As long as you’re having a party. If what you’re trying to do instead is cook a meal, then you’re still screwed.

I cover ovens in this week’s episode, with the help of the lovely Jehane, Kamikaze Cookery’s Consultant Archaeologist. Archaeology, I’m reliably informed (by archaeologists, it must be said) is a science, and at Kamikaze Cookery we do cooking with science. So it’s entirely reasonable for a cookery show to have a consultant archaeologist. Also, she was easy to get hold of, if I do say so myself. If anyone knows of someone willing to be the Kamikaze Cookery Consultant Chemist, or Consultant Physicist, or similar, who’ll work for me as cheaply as Jehane does, then feel free to get in touch. Being gorgeous like Jehane would be a bonus.

All of this talk of ovens is largely useless to me at present, since I managed to shatter the glass door of my own oven last night. The entire door assembly has now been taken off and taken to some magical place where landlords look at them and determine if replacements can be found. I’m an hotelier and, occasionally, an actor and/or cookery show presenter: this stuff is beyond me, which is why I pay someone else to do it. In the meantime, I’m currently in possession of a doorless oven which might theoretically serve as a somewhat inefficient method of heating the flat. And I’m eating a lot of takeaways, because any excuse will do.

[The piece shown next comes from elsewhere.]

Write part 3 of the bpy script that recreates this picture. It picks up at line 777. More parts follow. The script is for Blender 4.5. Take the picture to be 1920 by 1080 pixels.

There’s been some talk in the comments about Agas. Louise “louisedennis” Dennis has waxed lyrical about this in the comments on my own blog in the past. I’m disappointed to hear that they’re, apparently, pretty useless. I still want one, but that’s more because I’m old-fashioned.

One thing we’ve been talking about at Kamikaze Cookery Towers is the halogen oven (warning: horrible javascript website). It sits on your countertop and allegedly it can do a whole chicken in thirty minutes. Some of the reviews seem to suggest otherwise, though. Anybody have any experience with one of these?


Comments

Louise Dennis | 2008-11-13 16:06:11 UTC

To be completely fair AGAs have their advantages

1) No pre-heating required
2) A range of temperatures (so long as you don’t want 180C)
3) Potential for jury-rigging to heat other bits of your house
4) The whole heat from all sides thing.
5) Allegedly good for drop scones.
6) Lots of fun-looking but expensive gadgets and pans.

Bear in mind though that

1) You need something else to cook on in Summer
2) They “only” cost about £1-£2 per day to operate (and recall they take 24 hours to heat up so you can’t exactly switch’em off when you’re out) at 2006 prices.
3) Even the AGA Magazine presents its recipes in terms of oven temperatures not oven locations – demonstrating, presumably, that most of the readers of AGA Magazine use conventional ovens.

Honestly, if you are not trying to run a working farm kitchen, they’re that whole middle-class fantasy lifestyle choice thing you so dislike.